22. É claro que, com a mera aplicação da amnistia, a reclamante não conseguirá ver, formalmente, reconhecida a sua inocência. Para tal teria de lançar mão de acção cível declarativa, no caso de demonstrar ter nisso interesse ( Cfr. Parecer da PGR n° 134/80,
loc. cit. p 176). O que, no caso presente, nem será necessário por não ter chegado a haver condenação, pese embora o teor conclusivo do despacho de arquivamento.
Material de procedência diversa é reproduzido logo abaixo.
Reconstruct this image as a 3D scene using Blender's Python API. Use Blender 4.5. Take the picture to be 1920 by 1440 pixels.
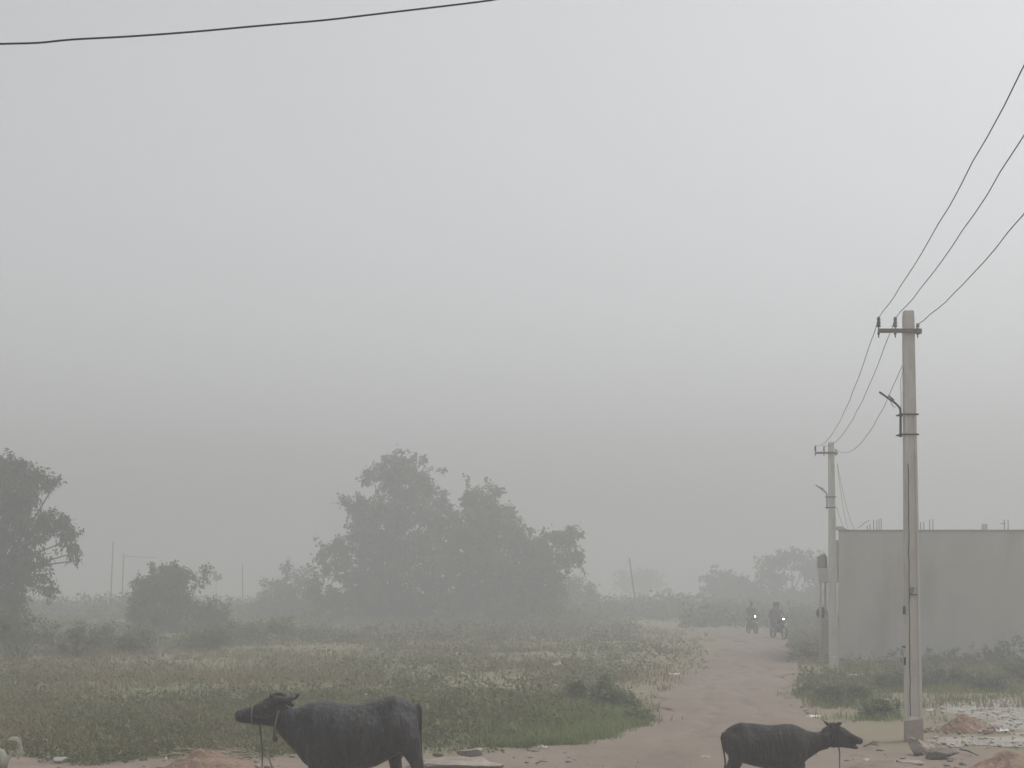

23. É claro que a reclamante sempre poderia ter recorrido à alternativa prevista no n° 1 do artigo 6° da Lei n°15/94, requerendo a não aplicação da amnistia.
Porém, só à mesma pertencia optar, em tal matéria.
Tendo-o feito, como e quando o fez, a favor da aplicação da amnistia, parece legítima a sua expectativa sobre a extinção do
próprio procedimento disciplinar, que ainda decorria, e bem assim relativamente à não inclusão de qualquer conclusão àcerca da
prática da infracção.

24. Tal efeito pode, ainda, ser alcançado, através da alteração do despacho de arquivamento controvertido (cfr. artigo 147° do
Código do Procedimento Administrativo).

25. Em face do exposto, entendo dever formular a seguinte Recomendação:

Que seja revogado o despacho de V.Exa., de 5/6/95, sobre Parecer n° 80/GJ/95 da I.G.E., que indeferiu o recurso do despacho de arquivamento do processo disciplinar, de 30/9/94, da Senhora Inspectora-Geral da Educação, determinando-se, na sequência, a reformulação dos fundamentos deste último despacho, constantes do Parecer n° 228/GJ/94 dos mesmos Serviços, na medida em que nele se consideram provados factos que, tendo sido objecto de procedimento disciplinar que não alcançou o seu termo, por força da aplicação da amnistia, o não podem ser.

O PROVEDOR DE JUSTIÇA

José Menéres Pimentel

Notas:
(1)in B.M.J. n° 318, Julho 1982 p.168.
(2)Cfr.Manual de Direito Administrativo,Tomo II, 8ª edição, p.803.
(3) Cfr. B.M.J. n° 180, Ano 1968,p. 197.